[Raw data]
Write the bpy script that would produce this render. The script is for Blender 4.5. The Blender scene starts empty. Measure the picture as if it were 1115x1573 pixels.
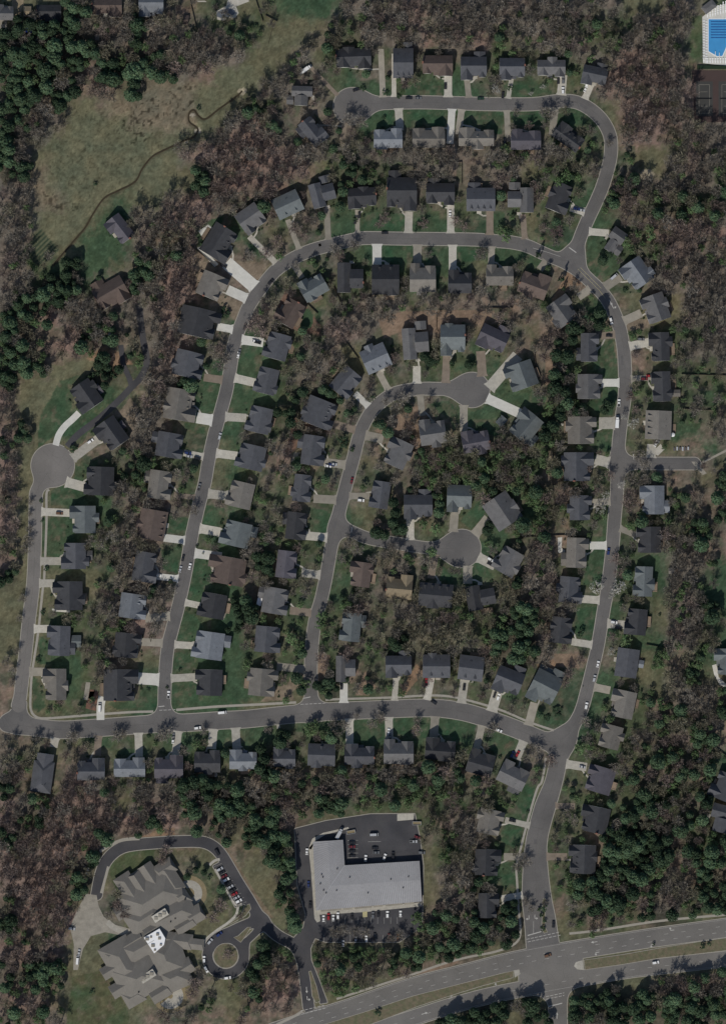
import bpy, math, random
import numpy as np
from mathutils import Vector

random.seed(11); rng = np.random.default_rng(11)
C = bpy.context.scene.collection
SC = bpy.context.scene
S = 0.45                                     # metres per map unit
def X(px): return (px - 557.5) * S
def Y(py): return (786.5 - py) * S
def P(p): return (X(p[0]), Y(p[1]))

# ------------------------------------------------------------------ camera
cam = bpy.data.objects.new("camera", bpy.data.cameras.new("camera")); C.objects.link(cam)
CH = 4000.0
cam.location = (0, 0, CH); cam.rotation_euler = (0, 0, 0)
cam.data.sensor_fit = 'VERTICAL'; cam.data.sensor_height = 24.0
cam.data.lens = 24.0 * CH / (1573 * S)
cam.data.clip_start = 10; cam.data.clip_end = 30000
SC.camera = cam
# ------------------------------------------------------------------ light
EL, AZ = math.radians(46), math.radians(201)          # sun in the south-south-west
w = bpy.data.worlds.new("World"); SC.world = w; w.use_nodes = True
wn = w.node_tree.nodes; bg = wn['Background']
sky = wn.new('ShaderNodeTexSky'); sky.sky_type = 'NISHITA'; sky.sun_disc = False
sky.sun_elevation = EL; sky.sun_rotation = AZ; sky.altitude = 100
w.node_tree.links.new(sky.outputs[0], bg.inputs[0]); bg.inputs[1].default_value = 0.08
sl = bpy.data.lights.new("sun", 'SUN'); sl.energy = 3.0; sl.angle = math.radians(0.5); sl.color = (1.0, 0.95, 0.87)
so = bpy.data.objects.new("sun", sl); C.objects.link(so)
sd = Vector((math.sin(AZ)*math.cos(EL), math.cos(AZ)*math.cos(EL), math.sin(EL)))
so.rotation_euler = sd.to_track_quat('Z', 'Y').to_euler(); so.location = sd * 500
SC.view_settings.view_transform = 'Standard'; SC.view_settings.look = 'None'
SC.view_settings.exposure = 0.0; SC.view_settings.gamma = 1.0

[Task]
Exactly reproduce the run of lines from the start of the listing through the line with "def P(p): return (X(p[0]), Y(p[1]))", inclusive; pictures are not copied.

[Problem solution]
Write the bpy script that would produce this render. The script is for Blender 4.5. The Blender scene starts empty. Measure the picture as if it were 1115x1573 pixels.
import bpy, math, random
import numpy as np
from mathutils import Vector

random.seed(11); rng = np.random.default_rng(11)
C = bpy.context.scene.collection
SC = bpy.context.scene
S = 0.45                                     # metres per map unit
def X(px): return (px - 557.5) * S
def Y(py): return (786.5 - py) * S
def P(p): return (X(p[0]), Y(p[1]))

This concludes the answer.